◆ SOURCE MATERIAL:
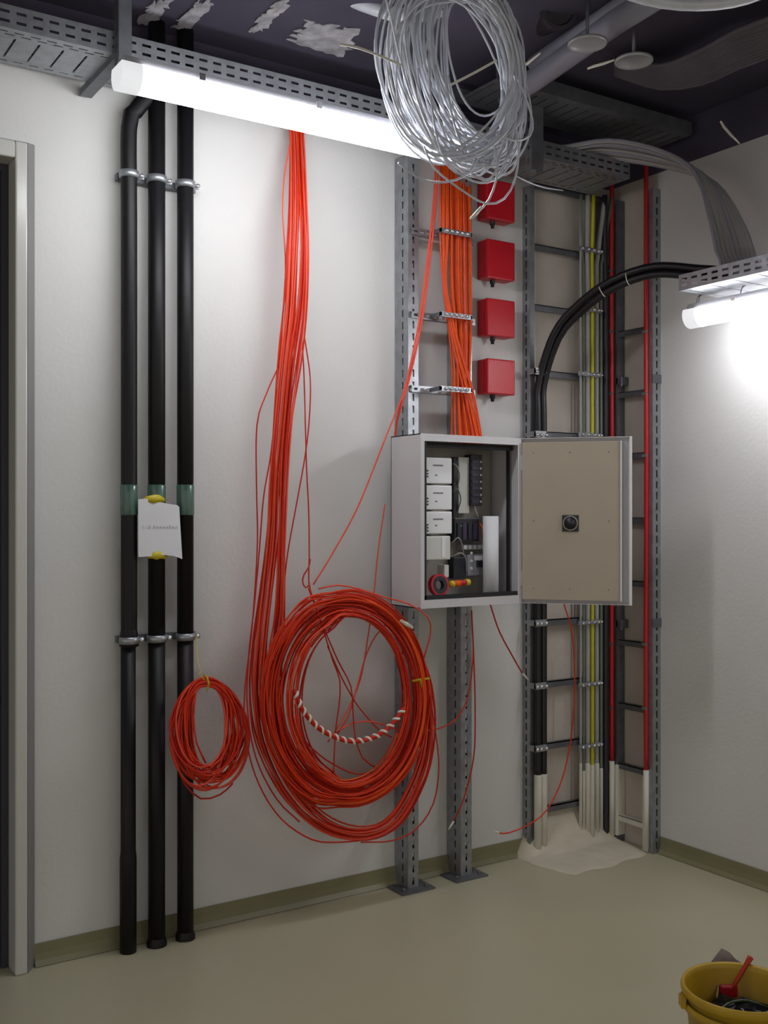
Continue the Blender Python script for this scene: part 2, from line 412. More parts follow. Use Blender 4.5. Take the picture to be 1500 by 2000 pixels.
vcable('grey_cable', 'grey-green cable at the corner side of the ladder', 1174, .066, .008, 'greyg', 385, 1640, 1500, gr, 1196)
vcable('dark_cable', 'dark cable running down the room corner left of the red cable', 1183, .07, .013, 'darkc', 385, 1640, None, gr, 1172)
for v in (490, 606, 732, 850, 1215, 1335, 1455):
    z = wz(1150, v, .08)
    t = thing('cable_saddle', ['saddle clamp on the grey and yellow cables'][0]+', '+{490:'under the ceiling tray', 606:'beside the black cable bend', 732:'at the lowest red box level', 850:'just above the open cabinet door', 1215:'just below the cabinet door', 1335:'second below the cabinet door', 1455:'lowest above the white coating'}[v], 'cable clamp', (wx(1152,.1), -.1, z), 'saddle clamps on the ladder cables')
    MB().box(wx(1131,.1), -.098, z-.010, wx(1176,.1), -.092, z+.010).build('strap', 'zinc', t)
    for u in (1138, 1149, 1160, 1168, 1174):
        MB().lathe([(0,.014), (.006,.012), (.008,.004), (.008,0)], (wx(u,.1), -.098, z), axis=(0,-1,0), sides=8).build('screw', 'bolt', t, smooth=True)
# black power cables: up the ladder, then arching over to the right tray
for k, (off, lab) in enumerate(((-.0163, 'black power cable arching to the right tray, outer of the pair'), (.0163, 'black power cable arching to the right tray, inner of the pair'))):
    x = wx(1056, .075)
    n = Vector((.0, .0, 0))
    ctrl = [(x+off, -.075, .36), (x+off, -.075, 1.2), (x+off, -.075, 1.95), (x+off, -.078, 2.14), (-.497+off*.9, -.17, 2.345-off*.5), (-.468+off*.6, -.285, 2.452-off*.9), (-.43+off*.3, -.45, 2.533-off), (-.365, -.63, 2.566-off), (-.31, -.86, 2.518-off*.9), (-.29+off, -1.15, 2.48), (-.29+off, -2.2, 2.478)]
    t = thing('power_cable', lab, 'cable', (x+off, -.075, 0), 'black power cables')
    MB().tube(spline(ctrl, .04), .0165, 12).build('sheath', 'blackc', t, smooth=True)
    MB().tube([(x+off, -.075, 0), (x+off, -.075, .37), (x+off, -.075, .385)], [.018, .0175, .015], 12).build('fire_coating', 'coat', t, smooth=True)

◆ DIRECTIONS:
Each line of the material must be retyped exactly, except that images are omitted.

◆ EXPECTED ANSWER:
Continue the Blender Python script for this scene: part 2, from line 412. More parts follow. Use Blender 4.5. Take the picture to be 1500 by 2000 pixels.
vcable('grey_cable', 'grey-green cable at the corner side of the ladder', 1174, .066, .008, 'greyg', 385, 1640, 1500, gr, 1196)
vcable('dark_cable', 'dark cable running down the room corner left of the red cable', 1183, .07, .013, 'darkc', 385, 1640, None, gr, 1172)
for v in (490, 606, 732, 850, 1215, 1335, 1455):
    z = wz(1150, v, .08)
    t = thing('cable_saddle', ['saddle clamp on the grey and yellow cables'][0]+', '+{490:'under the ceiling tray', 606:'beside the black cable bend', 732:'at the lowest red box level', 850:'just above the open cabinet door', 1215:'just below the cabinet door', 1335:'second below the cabinet door', 1455:'lowest above the white coating'}[v], 'cable clamp', (wx(1152,.1), -.1, z), 'saddle clamps on the ladder cables')
    MB().box(wx(1131,.1), -.098, z-.010, wx(1176,.1), -.092, z+.010).build('strap', 'zinc', t)
    for u in (1138, 1149, 1160, 1168, 1174):
        MB().lathe([(0,.014), (.006,.012), (.008,.004), (.008,0)], (wx(u,.1), -.098, z), axis=(0,-1,0), sides=8).build('screw', 'bolt', t, smooth=True)
# black power cables: up the ladder, then arching over to the right tray
for k, (off, lab) in enumerate(((-.0163, 'black power cable arching to the right tray, outer of the pair'), (.0163, 'black power cable arching to the right tray, inner of the pair'))):
    x = wx(1056, .075)
    n = Vector((.0, .0, 0))
    ctrl = [(x+off, -.075, .36), (x+off, -.075, 1.2), (x+off, -.075, 1.95), (x+off, -.078, 2.14), (-.497+off*.9, -.17, 2.345-off*.5), (-.468+off*.6, -.285, 2.452-off*.9), (-.43+off*.3, -.45, 2.533-off), (-.365, -.63, 2.566-off), (-.31, -.86, 2.518-off*.9), (-.29+off, -1.15, 2.48), (-.29+off, -2.2, 2.478)]
    t = thing('power_cable', lab, 'cable', (x+off, -.075, 0), 'black power cables')
    MB().tube(spline(ctrl, .04), .0165, 12).build('sheath', 'blackc', t, smooth=True)
    MB().tube([(x+off, -.075, 0), (x+off, -.075, .37), (x+off, -.075, .385)], [.018, .0175, .015], 12).build('fire_coating', 'coat', t, smooth=True)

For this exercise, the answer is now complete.